Born in 1906, Reyes was a pioneering Ranchera singer from Mexico that broke many barriers with both her artistry and persona. Only 38 when she committed suicide, Reyes helped redefine the Ranchera genre of Mexican Music. The sculpture itself is on a square concrete pillar and the total height is over eight feet. Her bold stance and groundbreaking spirit is captured in this statue with her proud posture and head held high. Reyes performed several times in Los Angeles during her short career and the myth of her life continues to grow.

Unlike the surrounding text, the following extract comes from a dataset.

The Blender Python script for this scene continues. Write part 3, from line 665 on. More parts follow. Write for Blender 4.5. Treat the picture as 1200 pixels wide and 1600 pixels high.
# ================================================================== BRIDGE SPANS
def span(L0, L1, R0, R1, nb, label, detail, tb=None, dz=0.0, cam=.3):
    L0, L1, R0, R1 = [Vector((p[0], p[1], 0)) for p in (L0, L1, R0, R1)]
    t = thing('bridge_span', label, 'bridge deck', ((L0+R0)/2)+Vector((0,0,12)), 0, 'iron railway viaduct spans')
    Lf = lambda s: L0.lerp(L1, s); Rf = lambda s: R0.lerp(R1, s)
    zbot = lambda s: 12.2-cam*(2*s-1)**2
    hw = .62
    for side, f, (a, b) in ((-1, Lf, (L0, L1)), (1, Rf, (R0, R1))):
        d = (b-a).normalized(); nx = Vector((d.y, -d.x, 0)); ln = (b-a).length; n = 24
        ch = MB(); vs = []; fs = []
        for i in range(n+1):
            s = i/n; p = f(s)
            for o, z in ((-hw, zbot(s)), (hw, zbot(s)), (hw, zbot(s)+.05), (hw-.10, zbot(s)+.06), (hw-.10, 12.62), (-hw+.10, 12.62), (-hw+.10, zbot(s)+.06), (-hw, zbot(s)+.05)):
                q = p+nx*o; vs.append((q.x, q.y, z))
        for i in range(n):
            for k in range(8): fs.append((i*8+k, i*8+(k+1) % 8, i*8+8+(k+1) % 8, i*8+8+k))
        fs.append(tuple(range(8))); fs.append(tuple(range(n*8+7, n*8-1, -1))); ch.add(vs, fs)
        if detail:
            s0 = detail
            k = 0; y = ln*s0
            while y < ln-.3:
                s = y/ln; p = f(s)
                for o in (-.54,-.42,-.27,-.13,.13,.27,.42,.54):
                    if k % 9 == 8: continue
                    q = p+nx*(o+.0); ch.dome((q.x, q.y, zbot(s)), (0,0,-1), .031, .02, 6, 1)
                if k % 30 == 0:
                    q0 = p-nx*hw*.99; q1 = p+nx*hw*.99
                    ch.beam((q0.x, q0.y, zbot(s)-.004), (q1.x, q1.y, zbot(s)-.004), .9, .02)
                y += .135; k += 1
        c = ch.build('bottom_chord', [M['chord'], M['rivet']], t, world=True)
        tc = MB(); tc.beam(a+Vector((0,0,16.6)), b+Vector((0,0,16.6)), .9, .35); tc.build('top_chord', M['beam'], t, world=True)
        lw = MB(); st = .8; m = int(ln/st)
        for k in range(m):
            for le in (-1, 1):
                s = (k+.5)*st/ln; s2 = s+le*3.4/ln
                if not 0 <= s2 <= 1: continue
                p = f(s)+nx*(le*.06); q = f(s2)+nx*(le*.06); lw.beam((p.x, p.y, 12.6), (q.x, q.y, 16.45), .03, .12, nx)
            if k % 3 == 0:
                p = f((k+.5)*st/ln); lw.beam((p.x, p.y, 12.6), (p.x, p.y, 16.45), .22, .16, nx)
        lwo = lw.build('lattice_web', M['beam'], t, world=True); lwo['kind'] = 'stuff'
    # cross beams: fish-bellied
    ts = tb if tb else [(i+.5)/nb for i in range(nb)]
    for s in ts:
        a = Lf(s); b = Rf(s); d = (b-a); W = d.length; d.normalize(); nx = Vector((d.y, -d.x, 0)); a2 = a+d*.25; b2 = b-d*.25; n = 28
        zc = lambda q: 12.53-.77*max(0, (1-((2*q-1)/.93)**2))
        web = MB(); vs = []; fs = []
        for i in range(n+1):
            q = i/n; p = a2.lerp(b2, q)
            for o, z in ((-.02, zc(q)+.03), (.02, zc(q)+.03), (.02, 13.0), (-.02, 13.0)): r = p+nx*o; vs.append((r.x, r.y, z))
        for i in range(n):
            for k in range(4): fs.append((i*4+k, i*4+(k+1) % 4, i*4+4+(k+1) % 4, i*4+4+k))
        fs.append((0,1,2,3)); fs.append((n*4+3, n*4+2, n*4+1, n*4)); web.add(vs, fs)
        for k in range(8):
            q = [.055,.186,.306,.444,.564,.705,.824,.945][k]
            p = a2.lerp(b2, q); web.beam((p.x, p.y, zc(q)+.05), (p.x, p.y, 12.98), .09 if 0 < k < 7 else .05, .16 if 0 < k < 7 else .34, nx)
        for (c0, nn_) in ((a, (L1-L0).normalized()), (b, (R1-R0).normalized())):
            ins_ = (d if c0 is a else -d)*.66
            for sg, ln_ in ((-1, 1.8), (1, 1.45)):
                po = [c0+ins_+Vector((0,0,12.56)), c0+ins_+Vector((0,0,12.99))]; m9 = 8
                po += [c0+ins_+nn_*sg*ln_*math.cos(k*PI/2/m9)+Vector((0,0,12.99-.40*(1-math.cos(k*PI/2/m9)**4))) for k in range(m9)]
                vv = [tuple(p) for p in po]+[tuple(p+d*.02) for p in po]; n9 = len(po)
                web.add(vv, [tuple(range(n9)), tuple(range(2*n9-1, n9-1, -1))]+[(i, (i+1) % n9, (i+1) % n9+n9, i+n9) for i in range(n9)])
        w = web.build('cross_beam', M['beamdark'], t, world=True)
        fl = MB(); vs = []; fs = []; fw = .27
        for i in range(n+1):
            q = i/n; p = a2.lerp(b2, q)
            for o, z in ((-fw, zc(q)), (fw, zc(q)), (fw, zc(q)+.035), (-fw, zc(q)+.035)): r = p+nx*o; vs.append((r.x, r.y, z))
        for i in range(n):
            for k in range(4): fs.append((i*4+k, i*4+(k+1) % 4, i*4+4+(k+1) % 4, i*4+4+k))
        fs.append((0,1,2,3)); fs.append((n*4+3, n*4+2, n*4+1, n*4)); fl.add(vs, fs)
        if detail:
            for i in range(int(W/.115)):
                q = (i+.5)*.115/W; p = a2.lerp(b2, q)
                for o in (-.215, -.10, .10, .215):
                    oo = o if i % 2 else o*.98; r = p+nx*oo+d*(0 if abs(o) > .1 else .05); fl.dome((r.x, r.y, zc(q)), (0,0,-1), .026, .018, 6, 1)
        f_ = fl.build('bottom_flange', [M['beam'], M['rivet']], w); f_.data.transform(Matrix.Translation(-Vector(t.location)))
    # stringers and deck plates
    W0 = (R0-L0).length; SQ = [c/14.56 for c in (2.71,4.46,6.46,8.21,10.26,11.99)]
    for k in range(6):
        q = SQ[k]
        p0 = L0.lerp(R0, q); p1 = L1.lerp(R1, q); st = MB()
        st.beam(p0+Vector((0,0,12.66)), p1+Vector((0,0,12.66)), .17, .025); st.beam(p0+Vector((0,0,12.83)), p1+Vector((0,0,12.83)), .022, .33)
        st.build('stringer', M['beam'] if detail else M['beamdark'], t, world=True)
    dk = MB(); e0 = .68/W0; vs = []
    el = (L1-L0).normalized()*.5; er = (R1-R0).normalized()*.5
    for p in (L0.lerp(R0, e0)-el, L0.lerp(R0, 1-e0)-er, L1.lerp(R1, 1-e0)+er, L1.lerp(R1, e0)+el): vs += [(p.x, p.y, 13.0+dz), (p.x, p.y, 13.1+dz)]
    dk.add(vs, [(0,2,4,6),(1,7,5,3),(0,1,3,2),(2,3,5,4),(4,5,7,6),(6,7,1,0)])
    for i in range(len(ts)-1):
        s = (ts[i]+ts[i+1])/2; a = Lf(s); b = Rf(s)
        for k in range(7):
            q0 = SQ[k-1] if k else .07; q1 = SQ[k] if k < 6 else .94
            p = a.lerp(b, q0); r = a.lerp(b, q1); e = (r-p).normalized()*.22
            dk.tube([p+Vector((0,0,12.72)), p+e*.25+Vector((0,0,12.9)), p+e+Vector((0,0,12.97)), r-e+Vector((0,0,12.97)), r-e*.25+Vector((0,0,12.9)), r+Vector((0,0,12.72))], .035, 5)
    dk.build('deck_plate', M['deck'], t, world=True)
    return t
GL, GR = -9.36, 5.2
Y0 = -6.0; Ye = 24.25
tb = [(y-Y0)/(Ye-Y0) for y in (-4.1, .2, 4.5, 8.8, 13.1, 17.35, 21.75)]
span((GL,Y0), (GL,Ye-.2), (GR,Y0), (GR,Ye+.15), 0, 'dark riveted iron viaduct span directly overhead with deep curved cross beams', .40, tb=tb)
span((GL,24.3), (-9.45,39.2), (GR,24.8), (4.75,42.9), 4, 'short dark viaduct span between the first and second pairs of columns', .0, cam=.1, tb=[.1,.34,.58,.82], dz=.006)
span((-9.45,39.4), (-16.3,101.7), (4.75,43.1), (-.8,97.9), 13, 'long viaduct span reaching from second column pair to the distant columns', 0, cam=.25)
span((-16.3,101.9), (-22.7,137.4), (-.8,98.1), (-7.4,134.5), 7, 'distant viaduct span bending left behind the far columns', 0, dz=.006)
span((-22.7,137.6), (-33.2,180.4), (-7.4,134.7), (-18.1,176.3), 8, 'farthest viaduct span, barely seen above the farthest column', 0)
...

There are also at least a half dozen historic murals within two blocks of Mariachi Plaza including Sonia Romero's "Hecho A Mano" mural in the Metro Station just downstairs from the Lucha Reyes sculpture.
Vermonica
"Vermonica," now located in front of the Cahuenga Library on Santa Monica Boulevard and Lyman Place, is a unique sculpture was originally named as a portmanteau of the intersection where it was located: Vermont and Santa Monica. Created by artist Sheila Klein, "Vermonica" ended up becoming a major landmark that helped commemorate a site that had gone up in flames during the 1992 Los Angeles riots. Now about five blocks east of the original site, the 25 lamp-poles that make up the installation predates Chris Burden's more popular "Urban Light" and has been praised by such critics like Carolina Miranda and Amy Converse. Initially placed in front of a Rite-Aid mini-mall space, "Vermonica" would be easy to miss if you were just driving through the intersection, but if you shopped at that Rite-Aid more than once or any of the other stores in the adjacent mini-mall plaza, you would eventually come to appreciate its significance.
Civic Memory and the History of Forgetting
As America grapples deeper with its history and starts to rethink monuments, intentional public art can play a major role. The Mellon Foundation's $250 Million pledge to reimagine monuments obviously speaks to this. Los Angeles, like so many cities across America and the world, has for too long presented a history of selective tradition cherry-picked to present the dominant narrative. This is why the hundreds of sculptures, murals and various historic markers across Southern California are so significant because they present a deeper narrative.
There are literally dozens of public art projects unfolding across Los Angeles as we speak and one of the biggest is Destination Crenshaw, a 1.3 mile stretch of Crenshaw Boulevard that will be filled with 100 public art projects like commissioned murals, sculptures, manicured landscapes and creative spaces. The creators of Destination Crenshaw call it, "an unapologetically Black project," and "a place to honor Black triumphs, build Black futures, and make a statement celebrating our present and our presence."
In addition to larger public art projects like Destination Crenshaw, there are also large graphic wheat-pasted murals that are installed temporarily like artist MariNaomi'srecent installation denouncing Anti-Asian hate that was put up in Alhambra, Rosemead and Cerritos.
All and all, public art and thoughtfully chosen historic markers present an alternative urban history and fill in the missing stories. As James W. Loewen writes in the Preface of "Lies My Teacher Told Me," "Telling the truth about the past can help make it right from here on." Sprinkled across Southern California and other urban areas, there are hundreds of examples of public art that accomplish this invaluable feat, all one has to do is to keep one's curiosity afire and eyes open to see it.
Author's Note: This piece is dedicated to the poet Janice Mirikitani and historian James W. Loewen, who both died while I was writing the piece. Both of these figures lived long lives dedicated to creating more equitable American history.